Was bleibt nach 37 Verhandlungstagen, 55 Zeugenvernehmungen, mehr
als 15000 Seiten Akten? Die Erkenntnis, dass bei der Gewährung der
Mannesmann-Prämien vor vier Jahren zwar nicht gegen Strafrecht, aber
zumindest gegen Regeln guter Corporate Governance, gegen die
Sorgfaltspflicht und gegen das verstoßen wurde, was man gemeinhin
Anstand oder „Ethos“ nennt. Es darf nicht sein, dass Mitglieder des
Aufsichtsrats über ihre eigenen individuellen Bezüge oder Prämien
beschließen, wie das zum Schluss bei Mannesmann der Fall war. Es darf
nicht sein, dass Mitglieder des Aufsichtsrats sich minder
verantwortlich fühlen, weil sie „Externe“ sind, also nicht aus dem zu
beaufsichtigenden Unternehmen stammen. Und es darf nicht sein, dass
man sich in Vergütungsfragen allein an selbst gewählten, angeblich
international üblichen Größen orientiert, ohne Gesetze und
Gepflogenheiten des Landes, insbesondere die im Aktiengesetz
geforderte Angemessenheit, zu berücksichtigen. Den Satz aus dem
persönlichen Vorwort der Vorsitzenden Richterin, dass Unternehmen und
deren Entscheidungsträger in Deutschland nicht im rechtsfreien Raum
operieren, und zwar unabhängig davon, ob sie Werte schaffen oder
nicht, sollten sich alle Manager hinter die Ohren schreiben.

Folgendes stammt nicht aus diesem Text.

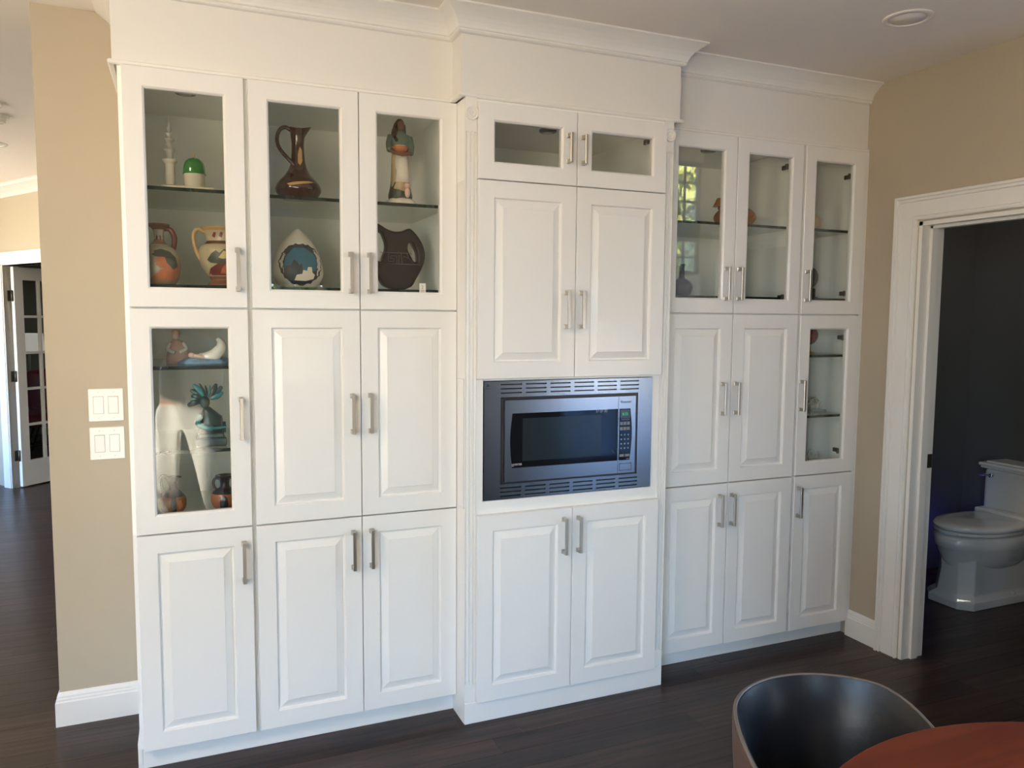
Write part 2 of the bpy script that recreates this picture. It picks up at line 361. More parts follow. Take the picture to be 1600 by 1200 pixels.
# hall: angled wall with the office doorway
hd = Vector((.52, -.854, 0)).normalized(); hn = Vector((-.854, -.52, 0)).normalized(); Hh = Vector((-1.32, 5.40, 0))
def hw(u, v, z): return Hh + hd*u + hn*v + Vector((0, 0, z))      # u along wall to the right/near, v out of wall
def hbox(mb, u0, u1, v0, v1, z0, z1, mi=0):
    vs = [hw(u, v, z) for u in (u0, u1) for v in (v0, v1) for z in (z0, z1)]
    return mb.add(vs, [(0, 1, 3, 2), (4, 6, 7, 5), (0, 4, 5, 1), (2, 3, 7, 6), (0, 2, 6, 4), (1, 5, 7, 3)], mi)
w = MB(); hbox(w, -3.35, 0, -.12, 0, 0, H); hbox(w, 0, 1.5, -.12, 0, 2.03, H); hbox(w, 1.5, 4.6, -.12, 0, 0, H); st('wall_hall', w, P['hall'])
# office behind it
st('wall_office', MB().box(XL, 3.4, 9.1, 9.2, 0, H).box(3.3, 3.4, .73, 9.1, 0, H), P['grey'])
st('wall_hall_end', MB().box(-.0, 3.3, .73, .78, 0, H), P['grey'])

# crown over the cabinets
SX0, CX0, CX1, SY, CY = -.026, 1.130, 2.085, .024, -.086
cp = [(0, 0), (.006, 0), (.013, .003), (.016, .008), (.013, .013), (.019, .016), (.021, .024), (.027, .036), (.038, .050), (.053, .063), (.068, .073), (.075, .077), (.080, .079), (.080, .085), (0, .085)]
zc = H-.085
path = [(SX0, .49, zc), (SX0, SY, zc), (CX0, SY, zc), (CX0, CY, zc), (CX1, CY, zc), (CX1, SY, zc), (XR, SY, zc)]
st('trim_1', sweep(MB(), path, cp, (0, 0, 1)), P['trim'])
# soffit boxes with a small nosing at their lower edge
b = MB().box(SX0, CX0, SY, .61, 2.418, H-.001).box(CX0, CX1, CY, .61, 2.418, H-.001).box(CX1, XR, SY, .61, 2.418, H-.001)
st('soffit', b, P['soffit'])
npf = [(-.005, 0), (.008, 0), (.012, .004), (.012, .010), (.008, .015), (-.005, .018)]
path2 = [(p[0], p[1], 2.403) for p in path]
st('trim_2', sweep(MB(), path2, npf, (0, 0, 1)), P['trim'])
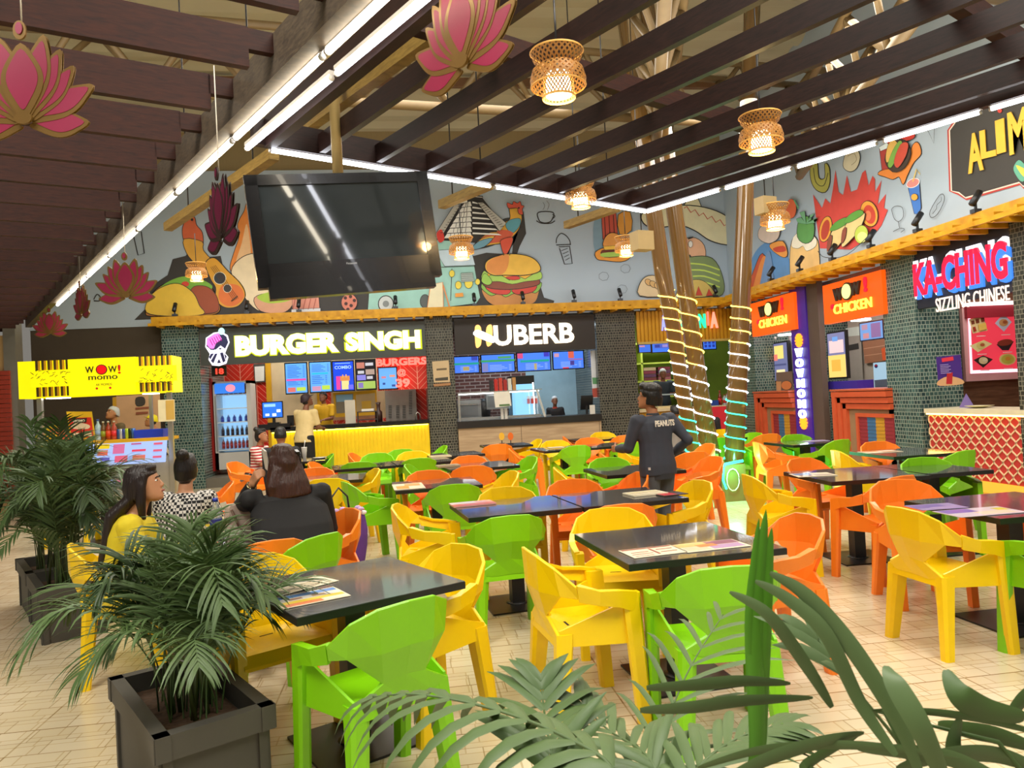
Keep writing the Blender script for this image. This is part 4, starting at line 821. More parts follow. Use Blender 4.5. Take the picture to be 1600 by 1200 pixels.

Das
Gericht hat der Versuchung widerstanden, die Angemessenheit von
Vorstandsbezügen definieren zu wollen. Deren Vergütung zu regeln oder
gar zu deckeln, ist in einer Marktwirtschaft weder Sache der Justiz
noch der Politik. Umso mehr stehen jene in Verantwortung, die über
Vorstandsbezüge entscheiden, nämlich die Eigentümer beziehungsweise
Aufsichtsräte. Der Mannesmann-Prozess hat gezeigt, dass ein Teil der
jetzt freigesprochenen Angeklagten dieser Verantwortung nicht gerecht
geworden ist. Zu Triumphgefühlen oder Siegesbekundungen haben sie
auch nach dem Freispruch keinen Grund.